Keep every line where the word "scene" appears; drop the rest.

— Begin —

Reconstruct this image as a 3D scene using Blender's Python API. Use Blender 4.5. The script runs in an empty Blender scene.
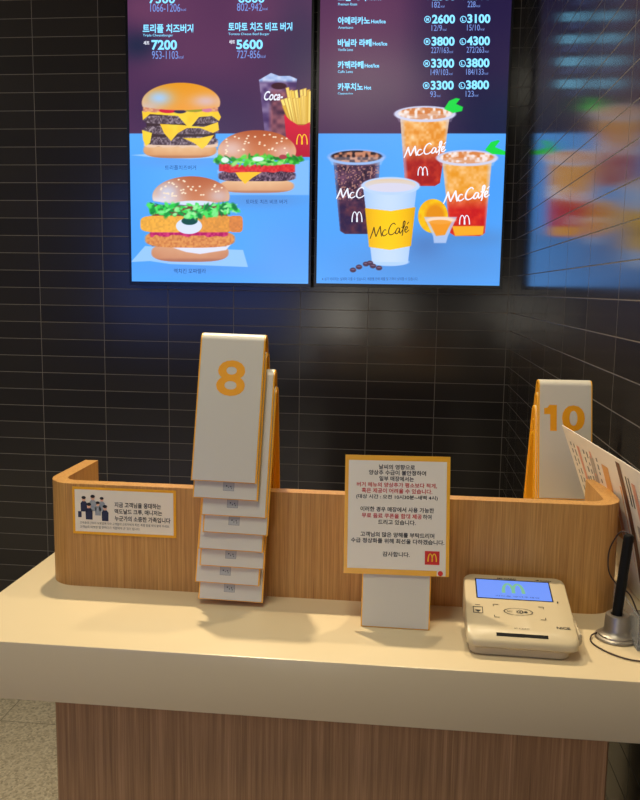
import bpy, bmesh, math, random
import numpy as np
from mathutils import Vector, Matrix
C = bpy.context.scene.collection
PI = math.pi
CT = 1.00          # counter top height
ZC = 1.42          # eye height

# ------------------------------------------------------------------ helpers
def s2l(c):
    c = np.asarray(c, float) / 255.0
    return np.where(c <= .04045, c / 12.92, ((c + .055) / 1.055) ** 2.4)
def rgb(r, g, b):
    l = s2l((r, g, b)); return (float(l[0]), float(l[1]), float(l[2]), 1)

def mat(name, col, rough=.5, metal=0, emit=None, estr=0, spec=None, trans=0, ior=None, coat=0):
    m = bpy.data.materials.new(name); m.use_nodes = True
    b = m.node_tree.nodes['Principled BSDF']
    b.inputs['Base Color'].default_value = col
    b.inputs['Roughness'].default_value = rough
    b.inputs['Metallic'].default_value = metal
    b.inputs['Transmission Weight'].default_value = trans
    b.inputs['Coat Weight'].default_value = coat
    if ior: b.inputs['IOR'].default_value = ior
    if spec is not None: b.inputs['Specular IOR Level'].default_value = spec
    if emit:
        b.inputs['Emission Color'].default_value = emit; b.inputs['Emission Strength'].default_value = estr
    return m
def N(m, t, **k):
    n = m.node_tree.nodes.new(t)
    for a, v in k.items(): setattr(n, a, v)
    return n
def L(m, a, b): m.node_tree.links.new(a, b)
def bsdf(m): return m.node_tree.nodes['Principled BSDF']

def tag(o, label=None, cat=None, group=None, kind=None):
    if label: o['label'] = label
    if cat: o['category'] = cat
    if group: o['group'] = group
    if kind: o['kind'] = kind
    return o
def empty(name, loc, rz=0, ry=0):
    o = bpy.data.objects.new(name, None); C.objects.link(o)
    o.location = loc; o.rotation_euler = (0, ry, rz); o.empty_display_size = .02
    return o
def obj(name, bm, m, parent=None, smooth=False, loc=None):
    me = bpy.data.meshes.new(name)
    if isinstance(bm, MB): bm = bm.bm()
    bmesh.ops.recalc_face_normals(bm, faces=bm.faces) if not getattr(bm, '_flat', False) else None
    bm.to_mesh(me); bm.free()
    me.materials.append(m)
    if smooth:
        for p in me.polygons: p.use_smooth = True
        try: me.set_sharp_from_angle(angle=math.radians(40))
        except Exception: pass
    o = bpy.data.objects.new(name, me); C.objects.link(o)
    if parent: o.parent = parent
    if loc: o.location = loc
    return o

class MB:                                   # plain vertex / face collector (for flat print)
    def __init__(s): s.v = []; s.f = []
    def add(s, vs, fs):
        n = len(s.v); s.v += [tuple(v) for v in vs]; s.f += [tuple(i + n for i in f) for f in fs]
    def mesh(s, name, m, parent=None):
        me = bpy.data.meshes.new(name); me.from_pydata(s.v, [], s.f); me.update()
        me.materials.append(m)
        o = bpy.data.objects.new(name, me); C.objects.link(o)
        if parent: o.parent = parent
        return o

def box(x0, x1, y0, y1, z0, z1, bev=0, seg=2):
    bm = bmesh.new()
    bmesh.ops.create_cube(bm, size=1)
    bmesh.ops.scale(bm, vec=(x1 - x0, y1 - y0, z1 - z0), verts=bm.verts)
    bmesh.ops.translate(bm, vec=((x0 + x1) / 2, (y0 + y1) / 2, (z0 + z1) / 2), verts=bm.verts)
    if bev: bmesh.ops.bevel(bm, geom=bm.edges[:], offset=bev, segments=seg, affect='EDGES', profile=.5)
    return bm
def join(*bms):
    out = bmesh.new()
    for b in bms:
        me = bpy.data.meshes.new('tmp'); b.to_mesh(me); b.free(); out.from_mesh(me); bpy.data.meshes.remove(me)
    return out
def lathe(prof, seg=40, cx=0, cy=0):
    bm = bmesh.new(); rings = []
    for r, z in prof:
        if r < 1e-6: rings.append([bm.verts.new((cx, cy, z))])
        else: rings.append([bm.verts.new((cx + r * math.cos(2 * PI * k / seg), cy + r * math.sin(2 * PI * k / seg), z)) for k in range(seg)])
    for a, b in zip(rings, rings[1:]):
        if len(a) == 1 and len(b) == 1: continue
        for k in range(seg):
            k2 = (k + 1) % seg
            if len(a) == 1: bm.faces.new((a[0], b[k], b[k2]))
            elif len(b) == 1: bm.faces.new((a[k], b[0], a[k2]))
            else: bm.faces.new((a[k], b[k], b[k2], a[k2]))
    return bm
def spline(pts, n=10):
    P = [Vector(p) for p in pts]; P = [2 * P[0] - P[1]] + P + [2 * P[-1] - P[-2]]; out = []
    for i in range(1, len(P) - 2):
        a, b, c, d = P[i - 1:i + 3]
        for k in range(n):
            t = k / n
            out.append(.5 * ((2 * b) + (c - a) * t + (2 * a - 5 * b + 4 * c - d) * t * t + (3 * b - a - 3 * c + d) * t ** 3))
    out.append(P[-2]); return out
def tube(pts, r, seg=10):
    bm = bmesh.new(); rings = []; up = Vector((.13, .2, .97))
    for i, p in enumerate(pts):
        t = (pts[min(i + 1, len(pts) - 1)] - pts[max(i - 1, 0)]).normalized()
        a = t.cross(up).normalized(); b = t.cross(a)
        rings.append([bm.verts.new(p + r * (math.cos(2 * PI * k / seg) * a + math.sin(2 * PI * k / seg) * b)) for k in range(seg)])
    for a, b in zip(rings, rings[1:]):
        for k in range(seg): bm.faces.new((a[k], a[(k + 1) % seg], b[(k + 1) % seg], b[k]))
    bm.faces.new(rings[0]); bm.faces.new(rings[-1][::-1])
    return bm

# ---- lettering: built from the default font, returned as flat geometry
_cache = {}
def glyphs(body, off=0.0, shear=0.0):
    k = (body, off, shear)
    if k in _cache: return _cache[k]
    cu = bpy.data.curves.new('t', 'FONT'); cu.body = body; cu.offset = off; cu.shear = shear; cu.fill_mode = 'FRONT'
    cu.resolution_u = 4
    o = bpy.data.objects.new('t', cu); C.objects.link(o)
    dg = bpy.context.evaluated_depsgraph_get(); dg.update()
    me = o.evaluated_get(dg).to_mesh()
    v = np.array([x.co[:2] for x in me.vertices]); f = [tuple(p.vertices) for p in me.polygons]
    o.evaluated_get(dg).to_mesh_clear()
    bpy.data.objects.remove(o); bpy.data.curves.remove(cu)
    _cache[k] = (v, f); return v, f
def text(mb, body, x0, y0, w, h, place, off=0.0, shear=0.0, align='L'):
    """fit the lettering into the box x0..x0+w, y0 (top)..y0+h (bottom), y downwards; place(x, y) -> 3D"""
    v, f = glyphs(body, off, shear)
    if len(v) == 0: return
    lo, hi = v.min(0), v.max(0)
    q = (v - lo) / np.maximum(hi - lo, 1e-6)
    mb.add([place(x0 + a * w, y0 + (1 - b) * h) for a, b in q], f)
def arches(mb, x0, y0, w, h, place, k=.17, n=14):
    """a double-arch M, y downwards"""
    for s in (0, 1):
        cx = x0 + w * (.29 + .42 * s); ro = w * .29; ri = ro - w * k * .75
        vs = []
        for i in range(n + 1):
            a = PI * i / n
            vs.append(place(cx - ro * math.cos(a), y0 + h - h * math.sin(a) ** .9))
            vs.append(place(cx - ri * math.cos(a) , y0 + h - (h - w * k * .62) * math.sin(a) ** .9))
        mb.add(vs, [(2 * i, 2 * i + 1, 2 * i + 3, 2 * i + 2) for i in range(n)])
def quad(mb, x0, y0, x1, y1, place):
    mb.add([place(x0, y0), place(x1, y0), place(x1, y1), place(x0, y1)], [(0, 3, 2, 1)])
def disc(mb, cx, cy, rx, ry, place, n=20, inner=0):
    if inner:
        vs = []
        for k in range(n):
            a = 2 * PI * k / n; vs += [place(cx + rx * math.cos(a), cy + ry * math.sin(a)), place(cx + rx * inner * math.cos(a), cy + ry * inner * math.sin(a))]
        mb.add(vs, [(2 * k, 2 * k + 1, (2 * k + 3) % (2 * n), (2 * k + 2) % (2 * n)) for k in range(n)])
    else:
        mb.add([place(cx + rx * math.cos(2 * PI * k / n), cy + ry * math.sin(2 * PI * k / n)) for k in range(n)], [tuple(range(n))])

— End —

ANSWER:
Reconstruct this image as a 3D scene using Blender's Python API. Use Blender 4.5. The script runs in an empty Blender scene.
C = bpy.context.scene.collection